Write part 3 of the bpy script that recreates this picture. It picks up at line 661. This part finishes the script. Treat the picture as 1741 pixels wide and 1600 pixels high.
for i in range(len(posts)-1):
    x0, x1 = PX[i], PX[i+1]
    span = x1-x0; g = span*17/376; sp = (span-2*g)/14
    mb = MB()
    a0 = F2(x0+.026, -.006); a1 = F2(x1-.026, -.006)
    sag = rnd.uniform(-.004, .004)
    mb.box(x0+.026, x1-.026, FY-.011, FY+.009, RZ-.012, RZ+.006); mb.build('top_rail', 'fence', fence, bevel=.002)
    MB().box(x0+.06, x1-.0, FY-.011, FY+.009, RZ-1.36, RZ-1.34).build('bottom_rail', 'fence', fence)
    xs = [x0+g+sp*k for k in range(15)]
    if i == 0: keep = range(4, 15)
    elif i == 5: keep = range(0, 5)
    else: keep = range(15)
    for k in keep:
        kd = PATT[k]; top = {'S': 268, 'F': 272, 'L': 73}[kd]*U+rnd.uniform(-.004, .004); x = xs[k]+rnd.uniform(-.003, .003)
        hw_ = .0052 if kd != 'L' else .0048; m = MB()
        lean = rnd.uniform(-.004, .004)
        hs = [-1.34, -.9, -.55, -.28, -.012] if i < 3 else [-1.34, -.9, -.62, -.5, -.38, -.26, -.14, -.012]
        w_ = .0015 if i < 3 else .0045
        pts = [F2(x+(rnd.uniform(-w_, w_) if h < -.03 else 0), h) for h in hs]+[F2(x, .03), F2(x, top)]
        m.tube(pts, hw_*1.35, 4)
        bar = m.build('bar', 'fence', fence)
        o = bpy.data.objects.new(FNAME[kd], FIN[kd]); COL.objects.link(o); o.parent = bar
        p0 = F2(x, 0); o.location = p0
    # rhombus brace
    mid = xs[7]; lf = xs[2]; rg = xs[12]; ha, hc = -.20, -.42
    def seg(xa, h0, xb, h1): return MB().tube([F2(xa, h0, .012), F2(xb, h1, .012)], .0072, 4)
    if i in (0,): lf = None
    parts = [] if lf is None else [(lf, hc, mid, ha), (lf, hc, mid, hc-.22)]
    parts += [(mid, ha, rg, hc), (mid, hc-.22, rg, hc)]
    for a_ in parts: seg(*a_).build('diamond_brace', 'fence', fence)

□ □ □

▶ WHAT TO PRODUCE
Every line of the data above should be copied exactly.

▶ WRITTEN RESPONSE
Write part 3 of the bpy script that recreates this picture. It picks up at line 661. This part finishes the script. Treat the picture as 1741 pixels wide and 1600 pixels high.
for i in range(len(posts)-1):
    x0, x1 = PX[i], PX[i+1]
    span = x1-x0; g = span*17/376; sp = (span-2*g)/14
    mb = MB()
    a0 = F2(x0+.026, -.006); a1 = F2(x1-.026, -.006)
    sag = rnd.uniform(-.004, .004)
    mb.box(x0+.026, x1-.026, FY-.011, FY+.009, RZ-.012, RZ+.006); mb.build('top_rail', 'fence', fence, bevel=.002)
    MB().box(x0+.06, x1-.0, FY-.011, FY+.009, RZ-1.36, RZ-1.34).build('bottom_rail', 'fence', fence)
    xs = [x0+g+sp*k for k in range(15)]
    if i == 0: keep = range(4, 15)
    elif i == 5: keep = range(0, 5)
    else: keep = range(15)
    for k in keep:
        kd = PATT[k]; top = {'S': 268, 'F': 272, 'L': 73}[kd]*U+rnd.uniform(-.004, .004); x = xs[k]+rnd.uniform(-.003, .003)
        hw_ = .0052 if kd != 'L' else .0048; m = MB()
        lean = rnd.uniform(-.004, .004)
        hs = [-1.34, -.9, -.55, -.28, -.012] if i < 3 else [-1.34, -.9, -.62, -.5, -.38, -.26, -.14, -.012]
        w_ = .0015 if i < 3 else .0045
        pts = [F2(x+(rnd.uniform(-w_, w_) if h < -.03 else 0), h) for h in hs]+[F2(x, .03), F2(x, top)]
        m.tube(pts, hw_*1.35, 4)
        bar = m.build('bar', 'fence', fence)
        o = bpy.data.objects.new(FNAME[kd], FIN[kd]); COL.objects.link(o); o.parent = bar
        p0 = F2(x, 0); o.location = p0
    # rhombus brace
    mid = xs[7]; lf = xs[2]; rg = xs[12]; ha, hc = -.20, -.42
    def seg(xa, h0, xb, h1): return MB().tube([F2(xa, h0, .012), F2(xb, h1, .012)], .0072, 4)
    if i in (0,): lf = None
    parts = [] if lf is None else [(lf, hc, mid, ha), (lf, hc, mid, hc-.22)]
    parts += [(mid, ha, rg, hc), (mid, hc-.22, rg, hc)]
    for a_ in parts: seg(*a_).build('diamond_brace', 'fence', fence)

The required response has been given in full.